I think my Dad feels really bad. For so many of his kids have left the LDS church now. He will never get the 'family forever' that the LDS church has had him sacrifice for. Yet he doesn't give up, because the church/lord/god/prophet have all promised that if he is obedient and follows all the commadnments his children will come back.

Family First its the LDS motto, but when you live an active LDS life its not always the case. After serving in several leadership positions I can tell you family did come first but at a cost. I like several of these personal insights from www.postmormon.org

  • Yup, Mormons are ALL about the family.

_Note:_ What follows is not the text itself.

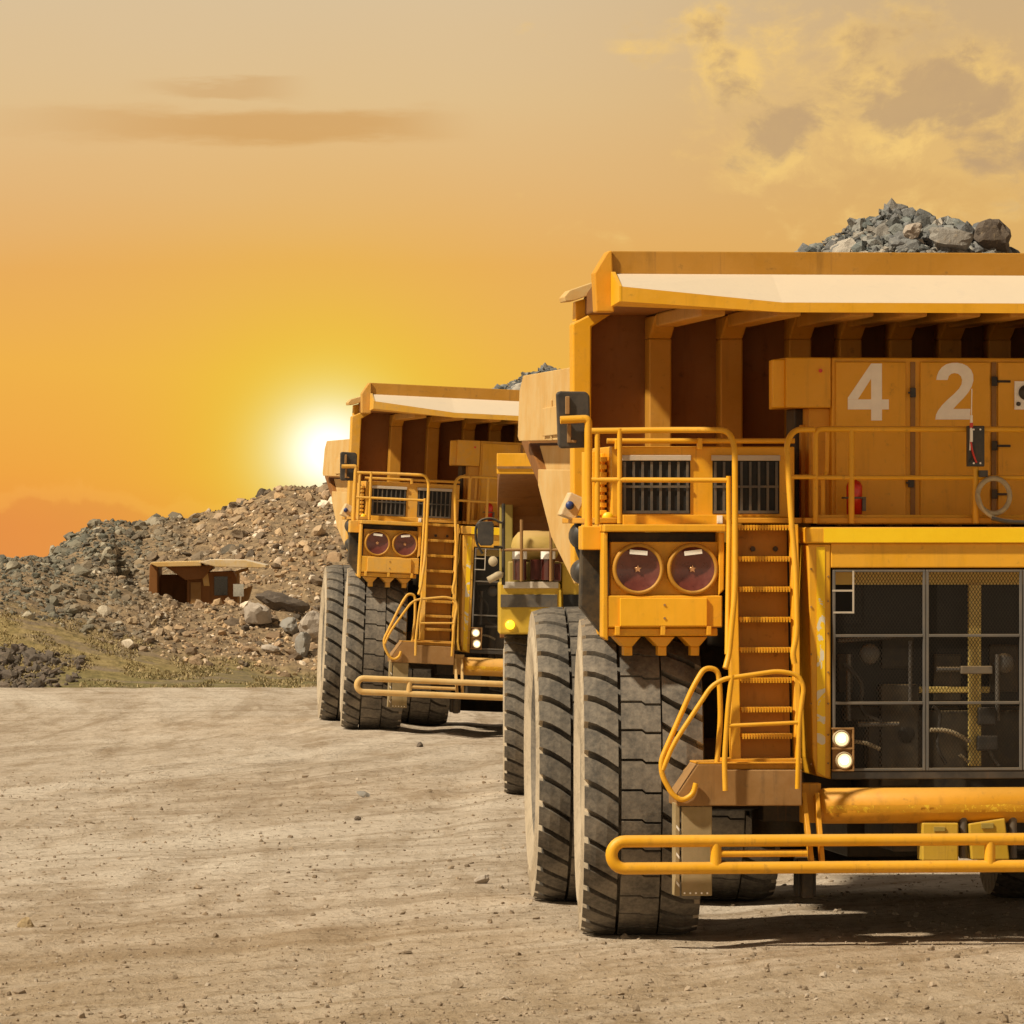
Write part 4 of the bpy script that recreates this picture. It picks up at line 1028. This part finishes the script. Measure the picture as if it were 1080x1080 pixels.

    In Joseph's day, a man could have as many families as he wanted! How's THAT for being a family-oriented church?
  • ALL you have to do to see your children get married is pay 10% of your gross earnings to the monster billion-dollar enterprise that is LDS, Inc. and you can watch! What's more important than being at your child's wedding, for crying out loud? (Of course, if you DON'T pay the money, you'll be waiting outside while everyone ELSE watches your child get married. Isn't 10% of all your money worth it to see your happy child dressed in the robes of the Priesthood and a bright green apron on their wedding day?)
  • As long as you line up and do exactly what the church tells you, you can keep your family happy with you. Don't ask questions, don't think for yourself, and whatever you do, DON'T leave the church, no matter what! Because then your family will pitty you, or shun you, or preach to you, or disown you, or cry when they see you, or send the missionaries to hound you, all because they want their eternal family and YOU f***ed that up.
  • The GOOD news though, is that men get to call all the shots in the family! That's good, because he holds the Priesthood, and knows what God wants. Make sure you never leave the man in your life, though, because HE gets the kids in the eternities. And should you do something REALLY stupid, and marry a non-member, then not only does your Priesthood holder exhusband get the kids you had with him, but he ALSO gets the kids you had with your new husband! Isn't that great? Because that way, your kids will be sealed to a CELESTIAL family who can be together forever, rather than your miserable Terrestrial family that is over when you kick the bucket.
  • On Sunday, God needs the husbands/fathers to serve in a variety of inane capacities, and keeps many of them busy for up to 8 hours on the Sabbath. That helps to ensure their righteousness! And you benefit from having such a righteous husband or father who is out blessing the lives of the sick and afflicted and widowed and the really HOT YW President who was recently divorced and who requires a great deal of succor at the moment. Nothing keeps a family stronger than having the man of the house gone all Sunday.
    It's hard for me to conceive of a church that is more family oriented than the Mormons...

(This was by Peter_Mary)

Saturday, March 21, 2009

Joseph Smith...and his wives

I am so sick of LDS telling me that its my fault that I didn't know Joseph Smith had 30+ wives. Never in all my years in girls camp, efy, Education week, Seminary or any other program did ANYONE tell me that Joseph was married to other women. Let alone young girls and women who where already married. I want to vent about this but don't have time tonight. But I do have a link that is from the LDS church talking about all the 'wives'

http://farms.byu.edu/publications/review/?vol=20&num=2&id=721

Monday, March 16, 2009

Big Love's Temple Scene from Youtube

http://www.youtube.com/watch?v=FX0mAc39okE

Here it is, I just watched it. I didn't see the excommunication scene. I still am shocked that they were able to get all of the details. Having been through the Temple I wonder what I would of thought of this say 5 years ago. I really would of been outraged. Now when I see it I am sad. I didn't know at the time that Joseph Smith had stole the Ceremony from the Masons. So many of my LDS family and friends are hurt by this showing. I feel bad that they hurt, and I feel bad that I can't tell them the truth. The church has lied and they can't keep those lies hidden any longer. It will be interesting to see the impact of the Internet and those willing to tell the truth with have on the church. Maybe nothing will change, yet maybe if just some find the truth....maybe they can finally be free. I wish they had shown the commitment in the Temple where you promise to 'give all' you have to the church. That is a huge promise and a promise that really weighed heavy on us financially for many years. I have to admit its nice having the extra money around now that usually the church got.